O sem-terra não está no centro da produção do valor econômico em Alagoas, ele é essencialmente um desempregado rural; a economia capitalista local não precisa de sua força de trabalho e por isso o descartou da produção ou não o absorveu. O operário do açúcar e os cortadores de cana, por outro lado, criam o excedente econômico essencial, a seiva básica que movimenta o coração da agroindústria e as engrenagens do poder das oligarquias. A mobilização política desses assalariados em defesa de seus interesses imediatos e históricos teria um impacto infinitamente maior na superação do sub-desenvolvimento alagoano do que o causado pelos milhares de sem-terra que lutam a mais de uma década pelo direito de participar da esfera produtiva. Os movimentos agrá-rios alagoanos só trazem duas teses vigorosas para o debate: 1) a reforma agrária é uma necessidade econômica, social e política, principalmente num estado atrasado como Alagoas; e 2) para produzir a maior parte dos produtos agropecuários (em qualquer sis-tema econômico), a agricultura familiar é o tipo de organização produtiva mais racional e eficiente. Entretanto, essas duas constatações decisivas são incapazes de constituir um programa para a Alagoas urbana, que é majoritária. O agrarismo alagoano não será superado por um programa agrário, muito menos pela hegemonia do campo sobre cidade.
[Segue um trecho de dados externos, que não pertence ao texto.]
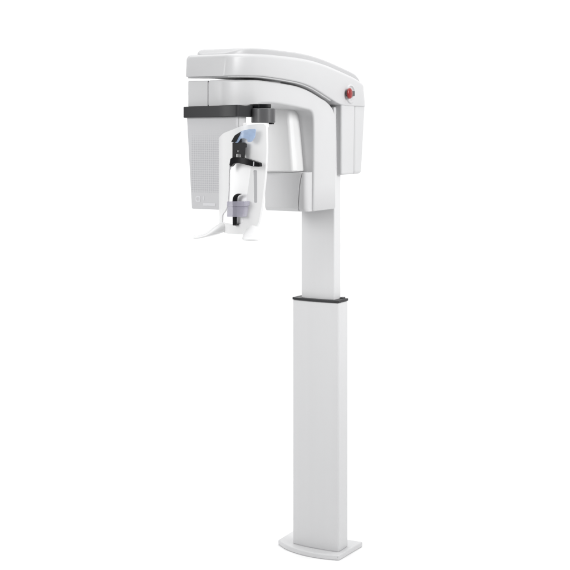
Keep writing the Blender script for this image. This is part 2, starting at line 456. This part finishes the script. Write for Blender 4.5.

A palavra cidadania vem da palavra latina civitas (cidade), a palavra política vem da palavra grega polis (cidade); a aliança operário-camponesa, decisiva para a construção de um novo bloco histórico capaz de tornar a formação social alagoana mais generosa, não pode ser o embrutecimento do urbano pela mágoa camponesa com uma modernidade pervertida pelo capital, precisa ser a elevação do homem do campo às luzes da cidadania, da república e do socialismo moderno.